No idea what to replace that with.

Look around for a small 4-prong connector that can handle more than 4 Amps and let me know if you have any ideas on that one.

[LukeSavenije]

you can move something else out with an upcoming atx specification, being the minor rails

 

unfortunately that specification doesn't include any changes to the connectors that i know of

[porina]

9 minutes ago, Phas3L0ck said:

Oh, the old drive connector?

Yeah, I've wondered about that since day-1 of building and rebuilding computers.

No idea what to replace that with.

Look around for a small 4-prong connector that can handle more than 4 Amps and let me know if you have any ideas on that one.

The old 4 pin molex is practically dead, as pretty much everything has moved to the SATA power connector now. Of course they're not equal, we're replacing 12v and 5v with 5v and 3.3v, and I have no idea on the ultimate current carrying capacity. Maybe it doesn't matter at a practical level as things have got more efficient.

 

Back on the thread topic, is the goal to retrofit an alternative to the 24-pin mobo connector but keeping all its functionality? If a fresh start were possible, I'd like to go the server style route. One power rail only, 12V, or even higher like 24V to lower current per power, although 12V would still be required for PCIe things like GPUs. This does make me wonder, how much power still goes through the 24-pin as oppose to the EPS connector. If you really need other voltages, generate it on mobo. Maybe not so good for SFF builds... SATA remains a separate niche and requires both 5v and 3.3v to a lesser extent, so those would still have to be generated by PSU, but just not necessarily fed to the mobo.

[Phas3L0ck]

16 minutes ago, LukeSavenije said:

you can move something else out with an upcoming atx specification, being the minor rails

 

unfortunately that specification doesn't include any changes to the connectors that i know of

Actually, what connector gets used is ultimately the decision of the developers. The only reason motherboards follow the Spec first and foremost is to get them certified, and be more appealing for commercial use in existing infrastructure. PSU makers aren't always bound by such strict requirements, and can usually do what they want. (except in the case of companies that stick to ATX for their customer base) Server designs go their own route in terms of power delivery, and makers like Supermicro have gone as far as doing away with connectors all together and soldering wires directly to the distributor board-- they still have the standard plugs to match with the motherboard, but still, they do whatever they feel like.

 

11 minutes ago, porina said:

Back on the thread topic, is the goal to retrofit an alternative to the 24-pin mobo connector but keeping all its functionality? If a fresh start were possible, I'd like to go the server style route. One power rail only, 12V, or even higher like 24V to lower current per power, although 12V would still be required for PCIe things like GPUs. This does make me wonder, how much power still goes through the 24-pin as oppose to the EPS connector. If you really need other voltages, generate it on mobo. Maybe not so good for SFF builds... SATA remains a separate niche and requires both 5v and 3.3v to a lesser extent, so those would still have to be generated by PSU, but just not necessarily fed to the mobo.

First thing, yes.

Second, amen to that.

And third, according to my calculations, and using the current Spec as a reference, the ATX connector block should be capable of anywhere from 250-300+ Watts, just for the 20/24 pin link alone.

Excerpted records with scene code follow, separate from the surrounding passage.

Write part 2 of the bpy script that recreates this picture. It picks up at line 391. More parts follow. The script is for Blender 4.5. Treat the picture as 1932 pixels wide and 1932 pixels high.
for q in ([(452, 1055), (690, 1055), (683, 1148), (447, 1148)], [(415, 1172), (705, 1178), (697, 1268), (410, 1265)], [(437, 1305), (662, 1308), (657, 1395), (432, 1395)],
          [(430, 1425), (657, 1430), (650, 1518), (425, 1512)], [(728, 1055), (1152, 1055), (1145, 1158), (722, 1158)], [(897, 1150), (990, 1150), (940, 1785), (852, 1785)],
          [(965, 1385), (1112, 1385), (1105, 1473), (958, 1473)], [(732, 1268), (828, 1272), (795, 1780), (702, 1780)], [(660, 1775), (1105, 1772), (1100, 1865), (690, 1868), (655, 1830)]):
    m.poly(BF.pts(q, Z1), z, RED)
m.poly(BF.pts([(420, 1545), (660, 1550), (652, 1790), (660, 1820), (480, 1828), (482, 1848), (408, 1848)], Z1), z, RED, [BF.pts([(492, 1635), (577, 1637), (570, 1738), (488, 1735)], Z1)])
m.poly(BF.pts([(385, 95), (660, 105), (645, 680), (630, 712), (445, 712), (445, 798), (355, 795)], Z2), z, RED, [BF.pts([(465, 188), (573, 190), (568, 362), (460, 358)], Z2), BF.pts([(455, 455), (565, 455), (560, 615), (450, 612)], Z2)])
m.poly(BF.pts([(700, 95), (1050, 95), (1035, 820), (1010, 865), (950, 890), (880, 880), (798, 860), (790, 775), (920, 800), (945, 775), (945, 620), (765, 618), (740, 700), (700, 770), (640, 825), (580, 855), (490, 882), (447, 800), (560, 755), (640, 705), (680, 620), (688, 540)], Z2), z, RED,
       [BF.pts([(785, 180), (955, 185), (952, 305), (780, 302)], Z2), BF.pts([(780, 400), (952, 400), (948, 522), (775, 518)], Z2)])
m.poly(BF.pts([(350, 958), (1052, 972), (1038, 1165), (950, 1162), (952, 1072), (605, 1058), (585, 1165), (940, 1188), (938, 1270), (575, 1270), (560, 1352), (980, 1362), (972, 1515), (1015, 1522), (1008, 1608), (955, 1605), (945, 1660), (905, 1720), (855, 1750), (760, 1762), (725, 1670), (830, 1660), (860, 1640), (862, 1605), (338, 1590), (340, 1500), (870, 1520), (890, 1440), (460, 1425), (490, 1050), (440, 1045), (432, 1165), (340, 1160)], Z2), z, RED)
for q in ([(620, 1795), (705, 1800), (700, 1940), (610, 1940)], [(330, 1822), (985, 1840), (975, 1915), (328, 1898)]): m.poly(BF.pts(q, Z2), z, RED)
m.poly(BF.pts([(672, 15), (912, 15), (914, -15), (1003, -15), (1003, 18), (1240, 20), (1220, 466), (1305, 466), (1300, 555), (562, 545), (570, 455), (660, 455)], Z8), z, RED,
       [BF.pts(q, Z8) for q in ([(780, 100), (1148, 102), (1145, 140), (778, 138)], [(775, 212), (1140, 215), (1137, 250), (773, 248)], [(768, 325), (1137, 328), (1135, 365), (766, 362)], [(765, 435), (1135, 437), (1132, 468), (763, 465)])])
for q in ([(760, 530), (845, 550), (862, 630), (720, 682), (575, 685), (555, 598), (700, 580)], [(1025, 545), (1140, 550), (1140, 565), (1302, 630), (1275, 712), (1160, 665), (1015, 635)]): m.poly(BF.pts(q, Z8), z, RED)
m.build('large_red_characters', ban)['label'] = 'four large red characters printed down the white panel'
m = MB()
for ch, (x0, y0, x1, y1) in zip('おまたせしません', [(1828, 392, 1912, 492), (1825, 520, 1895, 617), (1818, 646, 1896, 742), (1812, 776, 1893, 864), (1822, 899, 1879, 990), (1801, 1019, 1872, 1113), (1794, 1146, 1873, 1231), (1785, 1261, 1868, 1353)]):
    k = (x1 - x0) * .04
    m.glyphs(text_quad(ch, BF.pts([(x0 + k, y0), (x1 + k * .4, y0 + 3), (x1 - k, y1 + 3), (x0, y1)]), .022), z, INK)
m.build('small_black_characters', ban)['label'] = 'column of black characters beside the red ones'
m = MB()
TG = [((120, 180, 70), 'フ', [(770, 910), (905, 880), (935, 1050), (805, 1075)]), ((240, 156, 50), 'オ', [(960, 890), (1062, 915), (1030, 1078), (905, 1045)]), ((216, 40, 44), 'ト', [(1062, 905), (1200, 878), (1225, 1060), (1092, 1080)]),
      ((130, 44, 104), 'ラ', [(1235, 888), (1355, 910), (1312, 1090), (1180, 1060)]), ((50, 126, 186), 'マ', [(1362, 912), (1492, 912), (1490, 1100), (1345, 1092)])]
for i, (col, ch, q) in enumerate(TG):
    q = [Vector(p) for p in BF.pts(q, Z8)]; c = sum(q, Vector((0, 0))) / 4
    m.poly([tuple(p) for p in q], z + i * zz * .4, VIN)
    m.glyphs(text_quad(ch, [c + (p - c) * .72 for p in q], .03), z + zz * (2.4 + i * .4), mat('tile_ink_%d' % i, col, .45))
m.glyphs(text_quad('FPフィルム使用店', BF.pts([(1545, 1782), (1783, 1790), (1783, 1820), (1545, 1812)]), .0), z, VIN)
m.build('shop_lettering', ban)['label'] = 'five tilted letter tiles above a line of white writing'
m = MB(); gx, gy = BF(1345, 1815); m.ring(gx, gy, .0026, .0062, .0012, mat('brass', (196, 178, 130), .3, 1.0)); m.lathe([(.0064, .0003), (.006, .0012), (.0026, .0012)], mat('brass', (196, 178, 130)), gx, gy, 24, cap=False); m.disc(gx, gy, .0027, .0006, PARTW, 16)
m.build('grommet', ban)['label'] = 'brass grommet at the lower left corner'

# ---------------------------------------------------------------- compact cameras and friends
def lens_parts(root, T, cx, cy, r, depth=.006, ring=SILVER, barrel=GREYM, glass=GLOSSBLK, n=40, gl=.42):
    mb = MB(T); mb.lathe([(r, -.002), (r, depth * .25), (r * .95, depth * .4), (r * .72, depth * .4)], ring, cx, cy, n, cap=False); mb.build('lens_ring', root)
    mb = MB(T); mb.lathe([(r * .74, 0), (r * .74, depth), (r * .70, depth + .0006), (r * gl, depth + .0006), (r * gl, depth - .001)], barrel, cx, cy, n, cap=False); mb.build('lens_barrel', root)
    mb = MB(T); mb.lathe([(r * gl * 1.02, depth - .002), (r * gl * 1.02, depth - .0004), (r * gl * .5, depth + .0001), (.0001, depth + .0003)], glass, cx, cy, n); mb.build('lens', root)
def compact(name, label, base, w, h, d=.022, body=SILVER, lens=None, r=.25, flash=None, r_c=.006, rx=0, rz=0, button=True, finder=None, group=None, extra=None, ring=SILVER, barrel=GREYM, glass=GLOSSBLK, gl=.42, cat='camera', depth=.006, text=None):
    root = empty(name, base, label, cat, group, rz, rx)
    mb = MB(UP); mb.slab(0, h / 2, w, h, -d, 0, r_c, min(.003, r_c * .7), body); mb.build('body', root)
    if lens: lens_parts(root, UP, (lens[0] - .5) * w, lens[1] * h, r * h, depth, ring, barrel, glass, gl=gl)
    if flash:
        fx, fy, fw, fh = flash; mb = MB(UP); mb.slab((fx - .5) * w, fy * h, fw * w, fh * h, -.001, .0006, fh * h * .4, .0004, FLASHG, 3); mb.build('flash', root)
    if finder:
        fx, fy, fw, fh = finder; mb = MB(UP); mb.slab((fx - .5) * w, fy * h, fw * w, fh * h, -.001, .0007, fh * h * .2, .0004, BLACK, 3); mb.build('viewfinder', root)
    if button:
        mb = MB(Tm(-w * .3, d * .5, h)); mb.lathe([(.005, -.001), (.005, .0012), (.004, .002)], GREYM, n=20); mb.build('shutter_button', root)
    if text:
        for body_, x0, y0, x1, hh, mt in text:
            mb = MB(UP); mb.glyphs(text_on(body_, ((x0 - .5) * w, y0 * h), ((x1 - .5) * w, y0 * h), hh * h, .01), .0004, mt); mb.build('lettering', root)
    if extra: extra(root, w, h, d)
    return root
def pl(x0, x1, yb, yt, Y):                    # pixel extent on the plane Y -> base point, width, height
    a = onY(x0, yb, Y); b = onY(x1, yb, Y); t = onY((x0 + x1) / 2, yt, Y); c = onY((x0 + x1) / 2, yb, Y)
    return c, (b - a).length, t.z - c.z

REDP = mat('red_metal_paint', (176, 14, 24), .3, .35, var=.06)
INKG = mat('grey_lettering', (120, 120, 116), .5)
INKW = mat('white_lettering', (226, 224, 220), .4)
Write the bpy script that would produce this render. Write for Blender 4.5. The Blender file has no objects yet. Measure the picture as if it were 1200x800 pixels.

Lastly, 24V wouldn't work since boards would need a completely redesigned VRM and years of testing on components and new designs...

[LukeSavenije]

3 minutes ago, Phas3L0ck said:

ctually, what connector gets used is ultimately the decision of the developers. The only reason motherboards follow the Spec first and foremost is to get them certified, and be more appealing for commercial use in existing infrastructure.

what alternatives do you have to atx and eps specifications then? there's your main problem

 

then again, intel can easily make it 18 pin without really removing much but the minor rails, but haven't done so yet

 

and for the notice, this does mean you have two rails technically, the 12v and 12vsb

[Phas3L0ck]

On 1/5/2020 at 1:42 PM, LukeSavenije said:

what alternatives do you have to atx and eps specifications then? there's your main problem

 

then again, intel can easily make it 18 pin without really removing much but the minor rails, but haven't done so yet

 

and for the notice, this does mean you have two rails technically, the 12v and 12vsb

Seriously? Did you even read the full post? Or just the title?

For ATX, Multicat and MegaFit.

For EPS... custom. requires a special patch... more on that in a later post.

 

18-pin? HAH! HP did it with 6 or 7.

 

WHAT? Where did you get that from? Only the bloated ATX consumer bricks have more than one 12v rail. I'm talking about what runs in servers!

[porina]

12 minutes ago, Phas3L0ck said:

Lastly, 24V wouldn't work since boards would need a completely redesigned VRM and years of testing on components and new designs...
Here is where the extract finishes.